The museum added that they also found 16 rice sacks, four banana plantation-style bags and multiple shopping bags during the necropsy.

“The plastic in some areas was so compact it was almost becoming calcified, almost like a solid brick,” Darrell Blatchley, president of the museum, told the Times.

In April 2018, a 33-foot sperm whale was found dead on a Spanish beach with more than 60 pounds of garbage in its digestive system, and a few months later, in June, a pilot whale died in southern Thailand after eating more than 80 plastic bags.

When whales ingest plastic, it gives them a sense of fullness without providing any essential nutrients. This leads to reduced weight, energy and swimming speed, increasing their vulnerability when pursued by predators.

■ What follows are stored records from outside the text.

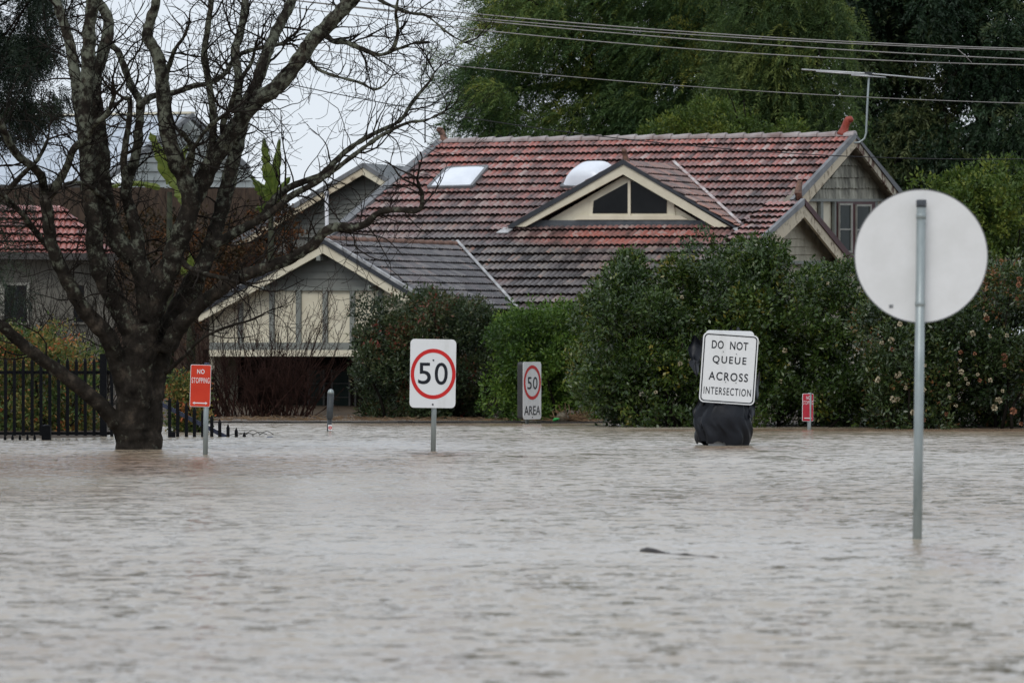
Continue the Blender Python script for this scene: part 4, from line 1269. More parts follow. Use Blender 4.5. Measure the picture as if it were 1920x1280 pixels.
# ------------------------------------------------------------------ overhead wires
def wire(pts, label, Y, r, mat):
    # through the measured points, extended straight past both sides of the frame
    xs_ = [p[0] for p in pts]; ys_ = [p[1] for p in pts]
    co = np.polyfit(xs_, ys_, 2)
    px_ = np.linspace(-500, 2500, 60)
    mb = MB()
    mb.tube([P(x, np.polyval(co, x), Y) for x in px_], r, 6)
    o = mb.build('power_line', mat, None, True)
    tag(o, label, "power line", "overhead wires")
wire([(681, 4), (855, 23), (1039, 39), (1208, 55), (1360, 65), (1564, 77), (1751, 85), (1920, 92)], "topmost grey power line crossing the tall trees", 80.0, 0.0085, M['wire'])
wire([(557, 1), (663, 13), (855, 31), (1121, 54), (1360, 69), (1564, 80), (1920, 95)], "grey power line running just under the topmost wire", 80.6, 0.0075, M['wire'])
wire([(552, 2), (800, 28), (1039, 52), (1360, 79), (1593, 95), (1920, 111)], "third grey power line down from the top", 81.0, 0.0085, M['wire'])
wire([(552, 15), (681, 31), (800, 45), (1092, 75), (1360, 98), (1826, 119), (1920, 123)], "fourth grey power line, lowest of the close bundle", 80.2, 0.008, M['wire'])
wire([(526, 86), (715, 108), (835, 120), (1027, 141), (1360, 168), (1628, 182), (1920, 194)], "single thin grey wire passing just behind the big antenna", 81.5, 0.006, M['wire'])
wire([(495, 148), (632, 176), (732, 196), (821, 211), (931, 230), (1150, 258), (1360, 279), (1640, 296), (1920, 298)], "thin black cable drooping across the tiled roof ridge", 82.0, 0.0075, M['wire_dark'])
MB().tube([P(1795, 92, 80), P(1808, 103, 80), P(1822, 118, 80.2)], 0.006, 6).build('wire_spacer', M['wire'])
tag(bpy.data.objects['wire_spacer'], "short slanting spacer tying two power lines together at right", "wire tie")

# ------------------------------------------------------------------ foliage
def in_poly(poly, x, y):
    x = np.asarray(x); y = np.asarray(y)
    c = np.zeros(x.shape, bool)
    k = len(poly)
    for i in range(k):
        x0, y0 = poly[i]; x1, y1 = poly[(i + 1) % k]
        if y0 == y1: continue
        cond = ((y0 > y) != (y1 > y)) & (x < (x1 - x0) * (y - y0) / (y1 - y0) + x0)
        c ^= cond
    return c

def scatter(poly, n, Y, depth, rpx, thin=None):
    xs_ = [p[0] for p in poly]; ys_ = [p[1] for p in poly]
    out = []
    while len(out) < n:
        x = rng.uniform(min(xs_), max(xs_), 400); y = rng.uniform(min(ys_), max(ys_), 400)
        r = rpx * 0.75
        ok = in_poly(poly, x, y) & in_poly(poly, x - r, y) & in_poly(poly, x + r, y) & in_poly(poly, x, y - r)
        if thin: ok &= rng.random(400) < np.clip(0.35 + (x - thin[0]) / (thin[1] - thin[0]), 0, 1)
        for a, b in zip(x[ok], y[ok]):
            out.append(P(a, b, Y + rng.uniform(-depth / 2, depth / 2)))
            if len(out) >= n: break
    return np.array([list(p) for p in out])

def leaf_quads(pos, axis, length, width, fold=0.25):
    """diamond leaves: base, side, tip, side"""
    n = len(pos)
    axis = nrm(axis)
    rv = nrm(rng.normal(size=(n, 3)))
    side = nrm(np.cross(axis, rv))
    nor = np.cross(side, axis)
    L = np.broadcast_to(np.asarray(length, float), (n,))[:, None]
    W = np.broadcast_to(np.asarray(width, float), (n,))[:, None]
    mid = pos + axis * L * 0.45
    V = np.empty((n, 4, 3))
    V[:, 0] = pos
    V[:, 1] = mid + side * W * 0.5 + nor * W * fold
    V[:, 2] = pos + axis * L
    V[:, 3] = mid - side * W * 0.5 + nor * W * fold
    return V

def rosette_crown(lumps, R_, clusters, leaves, length, width, squash=(1, 1, 0.85), spread=0.05, up=0.25, sub=0.55):
    """leaf rosettes over lumpy masses; returns quads, tint"""
    nl = len(lumps)
    Rr = rng.uniform(0.65, 1.2, nl) * R_
    n = nl * clusters
    li = np.repeat(np.arange(nl), clusters)
    d = nrm(rng.normal(size=(n, 3)))
    rad = Rr[li] * (sub + (1 - sub) * rng.random(n) ** 0.5)
    c = lumps[li] + d * rad[:, None] * np.array(squash)
    ctint = np.clip(rng.normal(0.45, 0.16, n) + (rng.normal(0, 0.17, nl))[li], 0, 1)
    ci = np.repeat(np.arange(n), leaves)
    m = n * leaves
    ld = nrm(d[ci] * 0.8 + rng.normal(size=(m, 3)) * 0.75 + np.array([0, 0, up]))
    pos = c[ci] + rng.normal(size=(m, 3)) * spread
    L = length * rng.uniform(0.65, 1.2, m); W = width * rng.uniform(0.7, 1.2, m)
    V = leaf_quads(pos, ld, L, W)
    t = np.clip(ctint[ci] + rng.normal(0, 0.12, m), 0, 1)
    return V, t

def spray_crown(lumps, R_, sprays, nleaf, slen, llen, lwid, wind=(0, 0, -0.5), squash=(1.2, 1, 0.7), sub=0.3):
    """feathery drooping sprays: a bent rachis with paired leaflets"""
    nl = len(lumps)
    n = nl * sprays
    Rr = rng.uniform(0.6, 1.25, nl) * R_
    li = np.repeat(np.arange(nl), sprays)
    d = nrm(rng.normal(size=(n, 3)))
    rad = Rr[li] * (sub + (1 - sub) * rng.random(n) ** 0.5)
    c = lumps[li] + d * rad[:, None] * np.array(squash)
    ax = nrm(d * 0.55 + rng.normal(size=(n, 3)) * 0.33 + np.array(wind))
    ct = np.clip(rng.normal(0.42, 0.12, n) + rng.normal(0, 0.24, nl)[li] + 0.16 * d[:, 2], 0, 1)  # light from above put into the tint: clump tops lighter, undersides darker
    SL = slen * rng.uniform(0.6, 1.25, n)
    rv = nrm(np.cross(ax, nrm(rng.normal(size=(n, 3)))))
    out = []; tt = []
    for k in range(nleaf):
        s = (k // 2 + 0.5) / (nleaf / 2)
        sg = 1 if k % 2 else -1
        base = c + ax * (SL * s)[:, None] + np.array([0, 0, -0.35]) * (SL * s * s)[:, None]
        la = nrm(ax * 0.75 + rv * sg * 0.8 + rng.normal(size=(n, 3)) * 0.2 + np.array([0, 0, -0.15]))
        out.append(leaf_quads(base, la, llen * rng.uniform(0.7, 1.2, n) * (1.1 - 0.4 * s), lwid))
        tt.append(np.clip(ct + rng.normal(0, 0.06, n), 0, 1))
    return np.concatenate(out), np.concatenate(tt)

def limb_mesh(paths, mat, name, parent, sides=8):
    mb = MB()
    for pts, r in paths:
        mb.tube(pts, r, sides)
    return mb.build(name, mat, parent, True)

def wob(a, b, n, amp):
    """wobbly path between two world points"""
    a = Vector(a); b = Vector(b)
    pts = []
    o1, o2 = random.uniform(0, 6), random.uniform(0, 6)
    for i in range(n + 1):
        t = i / n
        p = a.lerp(b, t)
        e = math.sin(math.pi * t) * 0.7 + t * 0.3
        p += Vector((math.sin(o1 + 5 * t) * amp * e, math.sin(o2 + 4 * t) * amp * e, random.uniform(-.2, .2) * amp * e))
        pts.append(p)
    return pts

def taper(r0, r1, n):
    return [r0 + (r1 - r0) * i / n for i in range(n + 1)]

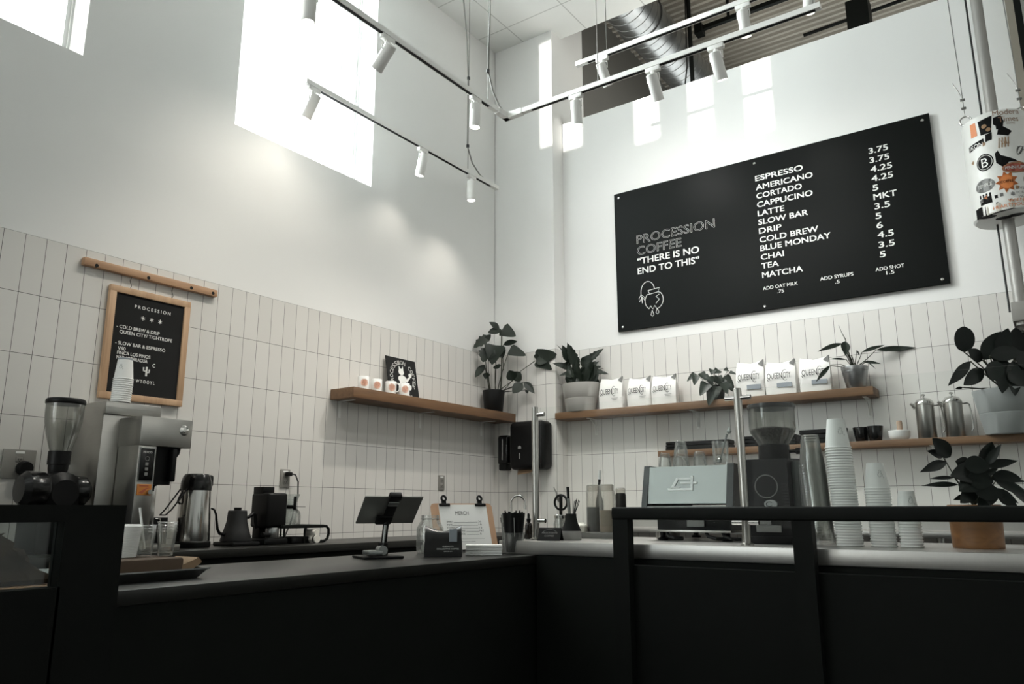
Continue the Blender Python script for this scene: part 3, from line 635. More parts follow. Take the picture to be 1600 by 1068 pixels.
# rubber plant far right on the lower shelf
t = thing('potted_rubber_plant', 'big rubber plant with round near-black leaves in a grey pot', 'potted plant', (3.905, 0.03, 1.56))
pot(t, 0.130, 0.178, 0.275, GREYPOT, sy=.8, groove=.13)
P = Plant(t, 1440, 610, 3.95/4.444/1000, 0.265)
for b, tp, w, sh, d in [((1180,335),(1182,155),150,'round',.02),((1280,400),(1170,330),96,'oval',.05),((1190,410),(995,582),74,'lance',.06),((1310,390),(1440,190),130,'oval',.02),((1400,370),(1470,175),110,'oval',.05),((1565,350),(1560,160),104,'round',.0),((1260,470),(1090,580),100,'oval',.08),
    ((1300,380),(1500,350),110,'oval',.1),((1120,590),(1045,605),20,'lance',.05),((1330,420),(1260,560),110,'oval',.12),((1440,420),(1400,660),100,'oval',.12),((1400,400),(1330,640),110,'oval',.1),((1500,400),(1540,600),130,'oval',.1),((1570,400),(1620,560),130,'oval',.08),((1360,440),(1280,520),90,'round',.06),((1480,360),(1580,470),140,'oval',.1),((1410,480),(1460,600),120,'oval',.13),((1480,300),(1520,420),90,'oval',.05),((1350,350),(1420,440),120,'oval',.06),
    ((1620,420),(1720,300),120,'oval',.02),((1640,480),(1780,520),120,'oval',.04),((1580,330),(1660,180),110,'oval',-.02)]:
    P.leaf((*b, d), (*tp, d+.03), w, sh, (1440, 600, 0), nrm=(0.5+random.uniform(-.3, .3), -.75, .15), sr=.004, fold=.1, droop=.03)
P.S.tube([P.p((1565,350,0)), P.p((1565,470,0)), P.p((1500,600,0))], .005, 6)
P.done(LEAF3)

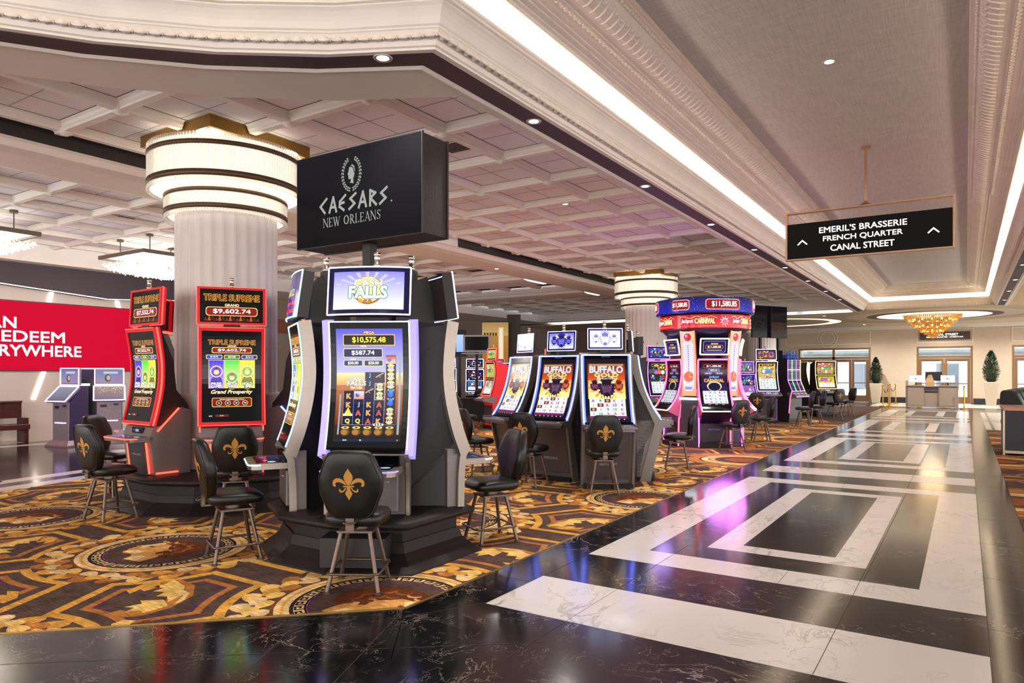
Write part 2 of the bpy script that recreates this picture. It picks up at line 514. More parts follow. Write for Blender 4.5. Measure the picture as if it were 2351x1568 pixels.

The Philippines is the third-largest source of discarded plastic that ends up in the ocean, just behind two other Asian nations, China and Indonesia, according to a 2015 report released by Ocean Conservancy and the McKinsey Center for Business and Environment. The report adds that these countries have benefitted from significant increases in GDP and living standards in recent decades, yet the waste-management infrastructure needed to cope with heightened demand for consumer products has fallen behind.

Joe Palma, the president and chief executive of the World Wide Fund for Nature in the Philippines, cited single-use plastics, the difficulty of recycling and a lack of local laws as factors contributing to the pollution.

“We’re wasting a lot more than we should be,” he told the Times.